While the technology is now live on three of the Cook Islands, more deployments are being planned. Beyond the Cook Islands, Hector-Taylor says, "We expect to start to move into new countries next year as well." The company compares the solution to a distributed supervisory control and data acquisition (SCADA) system, by which sensors at remote locations can be managed as part of a single network, enabling both the monitoring of conditions and the issuing of controls to those devices.

"We started off with quite a narrow scope," Hector-Taylor recalls, "which was residential and community water tanks, and drain levels for drought." In the long run, however, the solution can provide value for other infrastructure challenges, he says. For instance, when water levels drop, salinity becomes a potential problem that could require preventative measures if saline levels were to grow too high. Some managers may want to use sensor data to monitor water tables on each island, enabling them to understand when wells and other types of water-containing infrastructure might need to be added.

Satellite Network Could Expand Network to More Islands

The next development for IoT Ventures is to employ a satellite option for the most remote locations where cellular connectivity may not be available. With low-Earth orbit (LEO) satellites that employ LoRaWAN transmission, data can be forwarded to a server every time a satellite is within range. IoT Ventures and Semtech are partnering with satellite technology company Lacuna Space to provide connectivity LEO satellites as they pass. The gateways' Semtech LR1120 chip can already accomplish both cellular and satellite transmission, the companies note.

IoT Ventures intends to have the first technology trial underway this fall, which will involve forwarding data via satellite from one of the Cook Islands, with full production of the technology slated for before the end of this financial year. To date, the smallest island using the technology has about 80 people, around 20 water tanks and 20 IoT Ventures devices. On other islands, several hundred such devices are now being rolled out.

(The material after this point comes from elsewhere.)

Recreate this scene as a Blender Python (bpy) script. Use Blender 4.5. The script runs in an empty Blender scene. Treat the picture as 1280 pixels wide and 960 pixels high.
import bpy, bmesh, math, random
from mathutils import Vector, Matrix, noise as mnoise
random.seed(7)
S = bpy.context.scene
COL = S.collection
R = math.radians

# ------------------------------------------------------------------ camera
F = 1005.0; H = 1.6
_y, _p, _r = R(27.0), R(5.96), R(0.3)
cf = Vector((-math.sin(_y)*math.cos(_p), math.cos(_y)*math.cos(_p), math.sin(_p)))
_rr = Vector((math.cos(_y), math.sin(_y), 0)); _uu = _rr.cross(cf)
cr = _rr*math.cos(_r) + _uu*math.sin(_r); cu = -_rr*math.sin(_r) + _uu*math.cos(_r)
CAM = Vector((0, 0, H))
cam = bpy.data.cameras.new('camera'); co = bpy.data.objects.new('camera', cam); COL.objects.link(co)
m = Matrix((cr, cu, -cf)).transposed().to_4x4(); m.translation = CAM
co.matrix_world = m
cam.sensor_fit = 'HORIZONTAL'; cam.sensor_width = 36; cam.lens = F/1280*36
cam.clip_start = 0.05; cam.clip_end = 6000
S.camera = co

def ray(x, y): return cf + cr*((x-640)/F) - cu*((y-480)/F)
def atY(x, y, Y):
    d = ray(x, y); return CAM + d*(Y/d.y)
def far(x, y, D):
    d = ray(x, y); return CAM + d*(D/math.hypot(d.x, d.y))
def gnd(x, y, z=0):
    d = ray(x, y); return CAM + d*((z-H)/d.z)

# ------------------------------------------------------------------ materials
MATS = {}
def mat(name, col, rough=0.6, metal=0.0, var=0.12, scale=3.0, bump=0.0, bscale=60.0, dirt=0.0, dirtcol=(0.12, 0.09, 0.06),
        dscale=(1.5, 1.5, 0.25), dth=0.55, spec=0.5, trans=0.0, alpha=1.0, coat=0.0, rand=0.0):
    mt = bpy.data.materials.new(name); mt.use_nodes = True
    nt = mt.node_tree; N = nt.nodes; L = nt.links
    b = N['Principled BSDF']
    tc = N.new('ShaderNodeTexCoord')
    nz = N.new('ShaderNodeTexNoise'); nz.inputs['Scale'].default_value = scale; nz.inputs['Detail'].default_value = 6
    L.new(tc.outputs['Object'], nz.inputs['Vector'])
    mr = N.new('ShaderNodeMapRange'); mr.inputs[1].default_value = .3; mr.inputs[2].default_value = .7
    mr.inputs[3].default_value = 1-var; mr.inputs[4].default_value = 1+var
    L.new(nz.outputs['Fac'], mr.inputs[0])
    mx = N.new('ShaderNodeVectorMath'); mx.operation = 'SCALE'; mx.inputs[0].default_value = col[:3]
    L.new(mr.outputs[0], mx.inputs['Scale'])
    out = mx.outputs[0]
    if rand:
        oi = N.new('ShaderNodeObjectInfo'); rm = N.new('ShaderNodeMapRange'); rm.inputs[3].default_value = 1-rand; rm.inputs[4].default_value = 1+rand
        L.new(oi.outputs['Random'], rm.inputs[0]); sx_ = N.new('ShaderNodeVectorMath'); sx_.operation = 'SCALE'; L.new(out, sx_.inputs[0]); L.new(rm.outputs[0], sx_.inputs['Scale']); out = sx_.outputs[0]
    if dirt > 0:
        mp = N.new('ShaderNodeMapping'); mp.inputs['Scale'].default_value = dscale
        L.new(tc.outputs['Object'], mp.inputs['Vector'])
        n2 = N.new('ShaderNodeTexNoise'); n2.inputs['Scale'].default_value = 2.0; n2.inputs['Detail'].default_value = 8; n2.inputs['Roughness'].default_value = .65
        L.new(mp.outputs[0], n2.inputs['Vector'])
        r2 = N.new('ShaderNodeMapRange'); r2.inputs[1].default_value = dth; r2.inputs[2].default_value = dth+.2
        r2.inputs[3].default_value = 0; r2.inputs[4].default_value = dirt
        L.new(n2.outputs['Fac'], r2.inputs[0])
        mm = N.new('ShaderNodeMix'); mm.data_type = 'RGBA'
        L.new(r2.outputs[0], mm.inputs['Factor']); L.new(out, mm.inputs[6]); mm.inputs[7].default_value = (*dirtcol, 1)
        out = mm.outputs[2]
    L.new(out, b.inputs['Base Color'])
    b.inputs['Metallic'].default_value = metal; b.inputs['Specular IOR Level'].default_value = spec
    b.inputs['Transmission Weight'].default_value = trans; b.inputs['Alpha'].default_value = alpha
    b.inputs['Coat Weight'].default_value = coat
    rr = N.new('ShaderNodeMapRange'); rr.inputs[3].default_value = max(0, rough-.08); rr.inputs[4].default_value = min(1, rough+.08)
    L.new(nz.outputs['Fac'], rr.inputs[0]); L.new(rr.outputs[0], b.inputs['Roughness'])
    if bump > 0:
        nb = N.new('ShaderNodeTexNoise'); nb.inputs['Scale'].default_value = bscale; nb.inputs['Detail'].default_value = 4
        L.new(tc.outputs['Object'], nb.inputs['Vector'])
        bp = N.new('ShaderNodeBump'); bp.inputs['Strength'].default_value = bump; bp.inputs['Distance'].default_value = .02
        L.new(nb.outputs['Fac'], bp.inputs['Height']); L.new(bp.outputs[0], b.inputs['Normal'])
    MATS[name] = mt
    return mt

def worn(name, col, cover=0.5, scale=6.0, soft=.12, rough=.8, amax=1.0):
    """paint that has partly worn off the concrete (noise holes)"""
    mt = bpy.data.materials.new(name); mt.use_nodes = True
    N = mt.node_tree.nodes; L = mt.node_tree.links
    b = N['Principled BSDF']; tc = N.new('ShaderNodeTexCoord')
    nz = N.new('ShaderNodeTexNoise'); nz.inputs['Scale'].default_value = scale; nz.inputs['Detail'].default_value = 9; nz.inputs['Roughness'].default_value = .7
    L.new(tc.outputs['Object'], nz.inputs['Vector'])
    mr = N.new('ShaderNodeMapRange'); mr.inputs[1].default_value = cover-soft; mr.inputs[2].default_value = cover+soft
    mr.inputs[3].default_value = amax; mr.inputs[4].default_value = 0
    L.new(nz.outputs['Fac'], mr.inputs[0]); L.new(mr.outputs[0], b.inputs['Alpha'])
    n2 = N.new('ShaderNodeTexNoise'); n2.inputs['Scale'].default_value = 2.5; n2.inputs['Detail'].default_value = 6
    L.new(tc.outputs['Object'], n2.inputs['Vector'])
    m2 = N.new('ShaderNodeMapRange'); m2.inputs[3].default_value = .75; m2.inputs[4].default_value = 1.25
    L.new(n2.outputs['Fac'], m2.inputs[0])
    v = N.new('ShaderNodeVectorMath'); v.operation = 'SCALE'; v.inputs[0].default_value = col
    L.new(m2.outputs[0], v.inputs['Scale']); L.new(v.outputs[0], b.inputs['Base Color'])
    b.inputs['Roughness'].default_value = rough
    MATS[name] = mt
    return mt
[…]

Since its installation, the technology has detected several problems, including a water tank leak on one of the islands, which it discovered based on an unexpected drop in fill level. The community was thus able to address the issue before a significant amount of water could be lost. With the technology, Hector-Taylor speculates, "I think infrastructure management people feel a lot more comfortable about the state of things," since they can now keep an eye on conditions across the expanse of the nation's islands.

 

Key Takeaways:

  • IoT Ventures' LoRaWAN-based sensors, with satellite or cellular connectivity, can bring visibility into the fill levels of water tanks in the most remote Cook Islands, or at other sites, as well as warn citizens and officials about water problems during droughts.
  • In the long term, the technology will help both federal and local officials better strategize water usage by predicting consumption based on the collected data.